Get ready, AEC professionals. The design table is about to get much more crowded—like really crowded. I’m talking hundreds, even thousands of voices, all providing invaluable input on your next project. These, of course, are the future occupants and end users of the spaces you create.

For the first time, the masses can have a real say in how the built environment around them is formed—that is, if Building Teams are willing to listen.

The rise of mobile devices and social media, coupled with the use of advanced survey tools and interactive mapping apps, has created a powerful conduit through which Building Teams can capture real-time data on the public—what spaces they like most and least in a given building, where they prefer to hang out on campus, whether they take public transportation or drive to work.  

Using Twitter feeds, mobile apps, and security camera footage, Building Teams can observe how people move through a building or campus. They can pose hypothetical situations (“If we added a food court in the student union, how often would you use it?”) and ask for feedback on early design schemes.  

With advanced traffic flow simulation programs that allow users to program thousands of avatars with unique behavioral characteristics, Building Teams can predict—with a much higher degree of certainty—how people will interact with a space layout. 

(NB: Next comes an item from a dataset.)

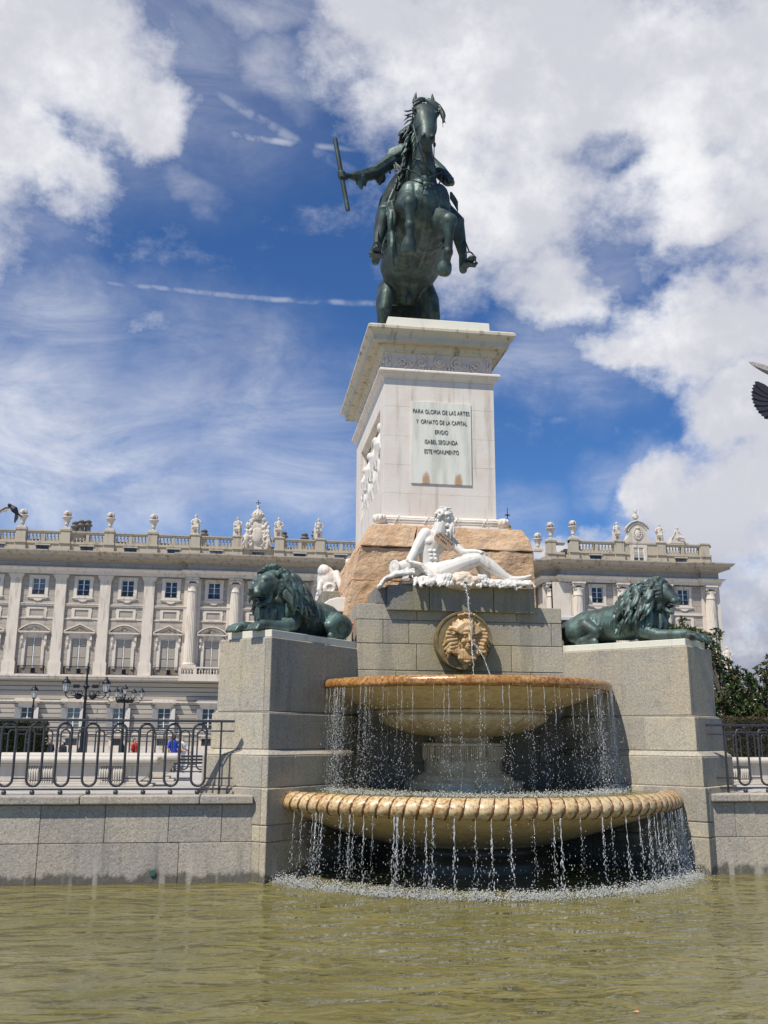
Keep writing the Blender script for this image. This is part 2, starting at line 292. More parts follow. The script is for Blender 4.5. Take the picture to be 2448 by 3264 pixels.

Building-occupant research has long played a critical role in project planning. What’s changing is the immediacy and sheer amount of data, and the ease by which it can be collected and analyzed. 

"Like it or not, the democratization of design is on the horizon. Terms like 'crowdsourced placemaking' and 'data-driven design' will soon become commonplace." 

As the Big Data movement takes hold in the commercial construction market, your clients will be looking to you for more than just well-informed opinions and industry benchmarks on which to base their real estate decisions. Analytics will soon drive many planning and design strategies, and detailed occupancy evaluations—both pre- and post-occupancy evaluations (POE)—will play a larger role on projects. 

AEC firms don’t exactly have a great track record when it comes to using POEs to learn from their past projects—an issue we raised last year (www.BDCnetwork.com/post-oc). In fact, many AEC professionals admit to rarely visiting their past work, even for informal observation. The coming data boom is going to force firms to incorporate this type of analytical research into their design and planning processes.  

Arup, Perkins+Will, and Sasaki Associates are among the firms to develop custom digital tools for polling building occupants and end users. The firms also have extensive expertise in analytics and are applying advanced data-driven design techniques on projects. 

“This type of analysis is leading us to conclusions that we would have never discovered otherwise,” says Raj Patel, a Principal with Arup. As an example, he points to the JetBlue Terminal 5 project at John F. Kennedy Airport in New York, where detailed traffic flow simulations and POEs showed that travelers would respond more favorably to small gathering areas rather than a single, large atrium approach that is common in airport terminals. This decentralized design strategy, the analysis showed, would also streamline pedestrian flow through the spaces, minimizing bottlenecks.

Like it or not, the democratization of design is on the horizon. Terms like “crowdsourced placemaking” and “data-driven design” will soon become commonplace. It’s up to Building Teams to hear these newfound voices at the design table.